We ought to be able to discern our view of the revered God, as embodied by Jesus, from an artistic work of an Italian painter. In other words, we need take the magic out of the object.

And historical context often proves handy when it comes to exorcising the illusion of holiness.

The famous mural by da Vinci is documented to have been created at the closing years of the 15th century for the Duke of Milan, whose family emblem and images hence adorn the painting.

It was a material object created from a painter's imagination, not by divine revelation, as evident in the photographic position of the figures in the painting -- they all sit in one row as if to pose for the painter. The actual Lord's Supper presumably would have Jesus and the twelve apostles sit around the table.

And, rumor has it that da Vinci hired a baker boy to pose for Jesus, while Judas was modeled after a tough looking convict. Such stories behind The Last Supper may very well be cooked up, but they serve as a good reminder that there is nothing inherently sacred in the painting.

The aura of godliness comes instead from elsewhere. If we are to believe the Marxist philosopher Walter Benjamin, it is partly a product of capitalist production. To summarize him, before the time of mass reproduction, an object like a painting on church wall carried a ceremonial value and radiated religious aura.

But when technology permits reproduction of the painting in infinite numbers and forms, the object takes on a different kind of aura that comes from its exhibition value (people fly half way around the globe just to see The Last Supper in Milan), singularity (there's only one in the entire world), originality (an authentic da Vinci!), age, even history of ownership.

The supposed sanctity of The Last Supper is not likely to have come from the actual mural, as those offended by the parody are not likely to have seen it, but is arguably the effect of the painting's mass reproduction. Replicas of da Vinci's rendering of the Lord's Supper so saturate our culture -- pop and religious -- that they are now dislodged from the historical context and, given religious subtext, stand as representations of the actual Lord's Supper.

Mass reproduction also guarantees recognizability. The illustrator at Tempo didn't need to spell out what the cover alluded to. Replicas of the mural are ubiquitous and recognizable enough to get across the thematic association. Alas, an artistic rendition of the sacred moment was mistaken as the actual sacred thing -- thus its parody, an insult.

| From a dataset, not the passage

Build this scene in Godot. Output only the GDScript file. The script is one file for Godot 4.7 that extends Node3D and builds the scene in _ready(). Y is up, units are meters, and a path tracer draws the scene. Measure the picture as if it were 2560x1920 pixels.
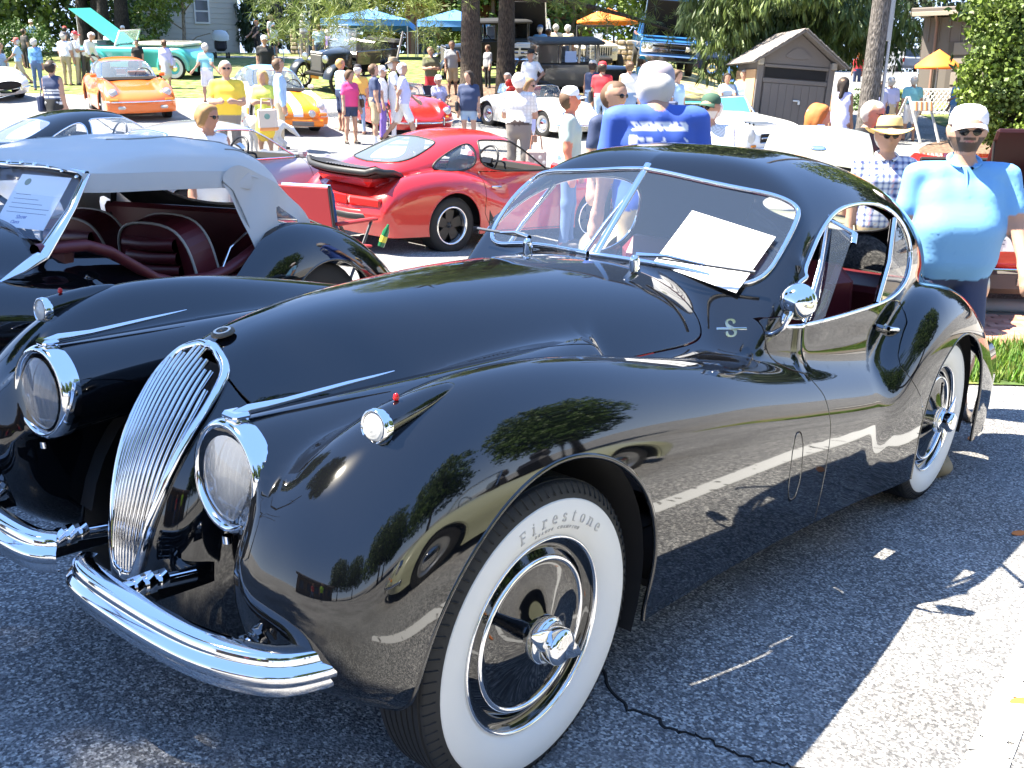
extends Node3D

var rng := RandomNumberGenerator.new()
const CAM := Vector3(0, 1.42, 0)

func _ready() -> void:
	rng.seed = 7
	var cam := Camera3D.new()
	cam.name = "camera"; cam.fov = 41.7; cam.far = 600.0; cam.near = 0.05
	cam.transform = Transform3D(Basis(Vector3(1, 0.0093, -0.0026), Vector3(-0.0096, 0.964, -0.2658), Vector3(0, 0.2659, 0.964)).orthonormalized(), CAM)
	add_child(cam)
	var sun := DirectionalLight3D.new()
	sun.name = "sun"; sun.light_energy = 1.6; sun.light_color = Color(1.0, 0.965, 0.9); sun.light_angular_distance = 0.5; sun.shadow_enabled = true
	sun.transform = Transform3D(Basis.looking_at(-Vector3(-0.5101, 0.8601, 0.0088), Vector3(0, 0, 1)), Vector3(-20, 34, 0))
	add_child(sun)
	var env := Environment.new()
	env.background_mode = Environment.BG_SKY
	var sky := Sky.new(); sky.sky_material = make_sky(); env.sky = sky
	env.background_energy_multiplier = 1.0
	env.tonemap_mode = Environment.TONE_MAPPER_LINEAR
	env.tonemap_exposure = 5.2
	env.sdfgi_enabled = true; env.ssao_enabled = true; env.ssil_enabled = true
	var we := WorldEnvironment.new(); we.name = "world_environment"; we.environment = env
	add_child(we)
	var t0 := Time.get_ticks_msec()
	make_materials()
	make_ground()
	make_scene()
	print("built in ", Time.get_ticks_msec() - t0, " ms")

func make_sky() -> Material:
	var p := ProceduralSkyMaterial.new()
	p.sky_top_color = lin(0.13, 0.25, 0.54); p.sky_horizon_color = lin(0.50, 0.62, 0.80); p.sky_curve = 0.12
	p.ground_horizon_color = lin(0.45, 0.5, 0.55); p.ground_bottom_color = lin(0.12, 0.12, 0.12)
	p.sky_energy_multiplier = 0.82
	return p

func smst(a: float, b: float, x: float) -> float:
	var t := clampf((x - a) / (b - a), 0.0, 1.0)
	return t * t * (3.0 - 2.0 * t)

var rise: Spline
func ground(x: float, z: float) -> float:
	var D := -z
	if rise == null: rise = Spline.new([-60, 0.2, -8, 0.02, 2.4, 0.01, 8, -0.11, 13, -0.13, 17, 0.08, 21, 0.38, 25, 0.75, 30, 1.35, 36, 2.35, 40, 2.85, 45, 3.3, 52, 3.8, 60, 4.1, 100, 4.6, 300, 5.0])
	var cross := (1.0 - smst(17.0, 37.0, D)) * (1.0 - smst(10.0, 40.0, -D))
	var cx := maxf(x, -1.2)
	if cx > 1.0: cx = 1.0 + 1.4 * (1.0 - exp(-(cx - 1.0) / 1.4))
	return rise.at(D) - 0.0566 * (cx + 0.5) * cross - 1.2 * smst(5.0, 11.0, x) * smst(29.0, 37.0, D) * (1.0 - 0.5 * smst(40.0, 50.0, D)) + 0.35 * smst(3.0, 9.0, -x) * smst(16.0, 22.0, D) * (1.0 - smst(30.0, 38.0, D))

func gp(x: float, z: float, up := 0.0) -> Vector3: return Vector3(x, ground(x, z) + up, z)

func sheet(x0: float, x1: float, z0: float, z1: float, step: float, up: float) -> G:
	var rows := []
	var nx := maxi(2, int((x1 - x0) / step) + 1); var nz := maxi(2, int((z1 - z0) / step) + 1)
	for j in nz:
		var row := PackedVector3Array()
		for i in nx: row.append(gp(lerpf(x0, x1, float(i) / (nx - 1)), lerpf(z1, z0, float(j) / (nz - 1)), up))
		rows.append(row)
	return grid(rows)

# a sheet with any outline in (x, z), laid over the ground
func patch(o: PackedVector2Array, step: float, up: float) -> G:
	var lo := o[0]; var hi := o[0]
	for p in o: lo = lo.min(p); hi = hi.max(p)
	var g := sheet(lo.x - step, hi.x + step, lo.y - step, hi.y + step, step, up)
	var val := PackedFloat32Array()
	for p in g.v: val.append(sdp(Vector2(p.x, p.z), o))
	return split(g, val, 1)[0]
# ---------------------------------------------------------------- geometry helpers
class G:
	var v := PackedVector3Array()
	var n := PackedVector3Array()
	var c := PackedColorArray()
	var u := PackedVector2Array()
	var t := PackedInt32Array()
	func tri(a: int, b: int, d: int) -> void:
		t.append(a); t.append(b); t.append(d)
	func smooth() -> G:
		n.resize(v.size()); n.fill(Vector3.ZERO)
		for i in range(0, t.size(), 3):
			var a := t[i]; var b := t[i + 1]; var d := t[i + 2]
			var f := (v[d] - v[a]).cross(v[b] - v[a])
			n[a] += f; n[b] += f; n[d] += f
		for i in n.size():
			n[i] = n[i].normalized() if n[i].length_squared() > 1e-20 else Vector3.UP
		return self
	func add(o: G, x := Transform3D()) -> G:
		var k := v.size()
		var m := x.basis.inverse().transposed() if x.basis != Basis() else Basis()
		var flip := x.basis.determinant() < 0
		for i in o.v.size():
			v.append(x * o.v[i]); n.append((m * o.n[i]).normalized())
		if o.u.size() == o.v.size() and u.size() == k: u.append_array(o.u)
		if o.c.size() == o.v.size() and c.size() == k: c.append_array(o.c)
		for i in range(0, o.t.size(), 3):
			t.append(o.t[i] + k)
			t.append(o.t[i + (2 if flip else 1)] + k); t.append(o.t[i + (1 if flip else 2)] + k)
		return self
	func tint(col: Color) -> G:
		c.resize(v.size()); c.fill(col); return self
	func mesh() -> ArrayMesh:
		var a := []
		a.resize(Mesh.ARRAY_MAX)
		a[Mesh.ARRAY_VERTEX] = v; a[Mesh.ARRAY_NORMAL] = n; a[Mesh.ARRAY_INDEX] = t
		if u.size() == v.size(): a[Mesh.ARRAY_TEX_UV] = u
		if c.size() == v.size(): a[Mesh.ARRAY_COLOR] = c
		var m := ArrayMesh.new()
		if t.size(): m.add_surface_from_arrays(Mesh.PRIMITIVE_TRIANGLES, a)
		return m

func grid(rows: Array, closed := false) -> G:
	var g := G.new()
	var w: int = rows[0].size()
	for r in rows.size():
		for k in w:
			g.v.append(rows[r][k]); g.u.append(Vector2(float(k) / w, float(r) / rows.size()))
	for r in rows.size() - 1:
		for k in (w if closed else w - 1):
			var a := r * w + k; var b := r * w + (k + 1) % w
			g.tri(a, b, a + w); g.tri(b, b + w, a + w)
	return g.smooth()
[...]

The church is partly to blame for this muddle. Some churches encourage credulous mind-set with regards to religious objects. A friend of mine, for instance, refused to take part in the Catholic communion, because as a child in Catholic school she was told that the sacramental bread and wine are the real flesh and blood of Jesus. I didn't dispute her story because I, too, was told similar thing, hence we're not supposed to chew the bread. In vino veritas with a twist -- in wine is the real thing!

Call it an unholy alliance -- where religious institutions and capitalist production actually feed each other, where material objects are used to nourish faith and faith helps sell the objects. Thus we have a parody of a work of art charged with blasphemy.

Tempo's clever use of da Vinci's work indeed got people's attention, which is perhaps what the magazine really wanted. But it's a shame if our attention stops at the cover. At issue, rather, is what we need to do with Soeharto's sinister legacy. Let's chew on that.